## [EXCERPTED DATA]
= = = = =
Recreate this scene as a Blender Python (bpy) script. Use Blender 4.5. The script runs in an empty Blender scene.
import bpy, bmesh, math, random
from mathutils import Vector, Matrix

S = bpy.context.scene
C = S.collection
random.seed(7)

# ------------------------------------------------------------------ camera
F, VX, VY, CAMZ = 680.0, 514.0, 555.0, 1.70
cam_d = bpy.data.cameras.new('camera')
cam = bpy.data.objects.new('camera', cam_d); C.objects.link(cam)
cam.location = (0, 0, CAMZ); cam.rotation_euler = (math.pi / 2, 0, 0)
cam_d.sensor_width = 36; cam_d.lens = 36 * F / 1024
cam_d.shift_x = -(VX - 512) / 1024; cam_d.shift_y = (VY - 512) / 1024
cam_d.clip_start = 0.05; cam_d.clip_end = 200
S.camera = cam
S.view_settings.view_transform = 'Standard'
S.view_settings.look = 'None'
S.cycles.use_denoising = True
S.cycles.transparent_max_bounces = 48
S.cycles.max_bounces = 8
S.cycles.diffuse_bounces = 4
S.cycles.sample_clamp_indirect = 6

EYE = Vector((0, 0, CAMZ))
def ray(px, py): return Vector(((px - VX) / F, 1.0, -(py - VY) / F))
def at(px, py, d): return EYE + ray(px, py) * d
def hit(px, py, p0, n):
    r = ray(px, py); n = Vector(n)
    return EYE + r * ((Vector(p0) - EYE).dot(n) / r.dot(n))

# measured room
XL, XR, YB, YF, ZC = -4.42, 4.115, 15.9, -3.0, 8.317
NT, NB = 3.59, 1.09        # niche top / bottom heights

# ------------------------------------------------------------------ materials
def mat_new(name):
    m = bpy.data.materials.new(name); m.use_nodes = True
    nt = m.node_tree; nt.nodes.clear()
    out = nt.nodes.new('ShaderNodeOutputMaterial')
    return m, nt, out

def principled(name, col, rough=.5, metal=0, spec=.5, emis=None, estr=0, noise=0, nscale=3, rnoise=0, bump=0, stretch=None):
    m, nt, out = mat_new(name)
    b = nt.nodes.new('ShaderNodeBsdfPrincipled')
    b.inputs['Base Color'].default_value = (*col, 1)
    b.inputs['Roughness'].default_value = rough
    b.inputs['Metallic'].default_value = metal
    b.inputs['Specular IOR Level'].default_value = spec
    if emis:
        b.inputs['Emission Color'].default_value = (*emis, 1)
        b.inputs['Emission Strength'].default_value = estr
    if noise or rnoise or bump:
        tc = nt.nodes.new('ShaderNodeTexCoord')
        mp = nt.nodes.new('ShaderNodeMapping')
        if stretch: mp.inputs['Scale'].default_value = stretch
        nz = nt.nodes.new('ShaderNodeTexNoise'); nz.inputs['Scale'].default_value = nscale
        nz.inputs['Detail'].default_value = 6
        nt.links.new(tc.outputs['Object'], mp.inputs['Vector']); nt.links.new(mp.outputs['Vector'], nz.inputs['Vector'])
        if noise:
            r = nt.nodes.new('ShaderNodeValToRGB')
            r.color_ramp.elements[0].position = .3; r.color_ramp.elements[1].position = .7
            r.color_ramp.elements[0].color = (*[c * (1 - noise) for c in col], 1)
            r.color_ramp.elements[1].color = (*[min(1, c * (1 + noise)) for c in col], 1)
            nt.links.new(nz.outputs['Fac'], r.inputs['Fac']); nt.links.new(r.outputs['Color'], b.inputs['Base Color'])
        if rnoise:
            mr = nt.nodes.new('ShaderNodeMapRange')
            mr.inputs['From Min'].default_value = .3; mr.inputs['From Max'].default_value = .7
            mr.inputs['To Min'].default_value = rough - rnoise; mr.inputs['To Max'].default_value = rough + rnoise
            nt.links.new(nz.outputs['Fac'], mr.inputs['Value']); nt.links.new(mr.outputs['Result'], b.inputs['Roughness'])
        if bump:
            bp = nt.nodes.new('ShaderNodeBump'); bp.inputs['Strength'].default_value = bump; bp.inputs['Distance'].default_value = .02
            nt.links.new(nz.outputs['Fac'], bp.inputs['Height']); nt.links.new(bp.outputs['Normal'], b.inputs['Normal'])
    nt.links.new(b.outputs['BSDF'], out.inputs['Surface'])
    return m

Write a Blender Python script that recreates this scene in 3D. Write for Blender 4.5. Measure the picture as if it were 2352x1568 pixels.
= = = = =
## [EXERCISE BRIEF]
Provide an exact reproduction of all the entries shown above.

## [RIGHT ANSWER]
Recreate this scene as a Blender Python (bpy) script. Use Blender 4.5. The script runs in an empty Blender scene.
import bpy, bmesh, math, random
from mathutils import Vector, Matrix

S = bpy.context.scene
C = S.collection
random.seed(7)

# ------------------------------------------------------------------ camera
F, VX, VY, CAMZ = 680.0, 514.0, 555.0, 1.70
cam_d = bpy.data.cameras.new('camera')
cam = bpy.data.objects.new('camera', cam_d); C.objects.link(cam)
cam.location = (0, 0, CAMZ); cam.rotation_euler = (math.pi / 2, 0, 0)
cam_d.sensor_width = 36; cam_d.lens = 36 * F / 1024
cam_d.shift_x = -(VX - 512) / 1024; cam_d.shift_y = (VY - 512) / 1024
cam_d.clip_start = 0.05; cam_d.clip_end = 200
S.camera = cam
S.view_settings.view_transform = 'Standard'
S.view_settings.look = 'None'
S.cycles.use_denoising = True
S.cycles.transparent_max_bounces = 48
S.cycles.max_bounces = 8
S.cycles.diffuse_bounces = 4
S.cycles.sample_clamp_indirect = 6

EYE = Vector((0, 0, CAMZ))
def ray(px, py): return Vector(((px - VX) / F, 1.0, -(py - VY) / F))
def at(px, py, d): return EYE + ray(px, py) * d
def hit(px, py, p0, n):
    r = ray(px, py); n = Vector(n)
    return EYE + r * ((Vector(p0) - EYE).dot(n) / r.dot(n))

# measured room
XL, XR, YB, YF, ZC = -4.42, 4.115, 15.9, -3.0, 8.317
NT, NB = 3.59, 1.09        # niche top / bottom heights

# ------------------------------------------------------------------ materials
def mat_new(name):
    m = bpy.data.materials.new(name); m.use_nodes = True
    nt = m.node_tree; nt.nodes.clear()
    out = nt.nodes.new('ShaderNodeOutputMaterial')
    return m, nt, out

def principled(name, col, rough=.5, metal=0, spec=.5, emis=None, estr=0, noise=0, nscale=3, rnoise=0, bump=0, stretch=None):
    m, nt, out = mat_new(name)
    b = nt.nodes.new('ShaderNodeBsdfPrincipled')
    b.inputs['Base Color'].default_value = (*col, 1)
    b.inputs['Roughness'].default_value = rough
    b.inputs['Metallic'].default_value = metal
    b.inputs['Specular IOR Level'].default_value = spec
    if emis:
        b.inputs['Emission Color'].default_value = (*emis, 1)
        b.inputs['Emission Strength'].default_value = estr
    if noise or rnoise or bump:
        tc = nt.nodes.new('ShaderNodeTexCoord')
        mp = nt.nodes.new('ShaderNodeMapping')
        if stretch: mp.inputs['Scale'].default_value = stretch
        nz = nt.nodes.new('ShaderNodeTexNoise'); nz.inputs['Scale'].default_value = nscale
        nz.inputs['Detail'].default_value = 6
        nt.links.new(tc.outputs['Object'], mp.inputs['Vector']); nt.links.new(mp.outputs['Vector'], nz.inputs['Vector'])
        if noise:
            r = nt.nodes.new('ShaderNodeValToRGB')
            r.color_ramp.elements[0].position = .3; r.color_ramp.elements[1].position = .7
            r.color_ramp.elements[0].color = (*[c * (1 - noise) for c in col], 1)
            r.color_ramp.elements[1].color = (*[min(1, c * (1 + noise)) for c in col], 1)
            nt.links.new(nz.outputs['Fac'], r.inputs['Fac']); nt.links.new(r.outputs['Color'], b.inputs['Base Color'])
        if rnoise:
            mr = nt.nodes.new('ShaderNodeMapRange')
            mr.inputs['From Min'].default_value = .3; mr.inputs['From Max'].default_value = .7
            mr.inputs['To Min'].default_value = rough - rnoise; mr.inputs['To Max'].default_value = rough + rnoise
            nt.links.new(nz.outputs['Fac'], mr.inputs['Value']); nt.links.new(mr.outputs['Result'], b.inputs['Roughness'])
        if bump:
            bp = nt.nodes.new('ShaderNodeBump'); bp.inputs['Strength'].default_value = bump; bp.inputs['Distance'].default_value = .02
            nt.links.new(nz.outputs['Fac'], bp.inputs['Height']); nt.links.new(bp.outputs['Normal'], b.inputs['Normal'])
    nt.links.new(b.outputs['BSDF'], out.inputs['Surface'])
    return m

Write a Blender Python script that recreates this scene in 3D. Write for Blender 4.5. Measure the picture as if it were 2352x1568 pixels.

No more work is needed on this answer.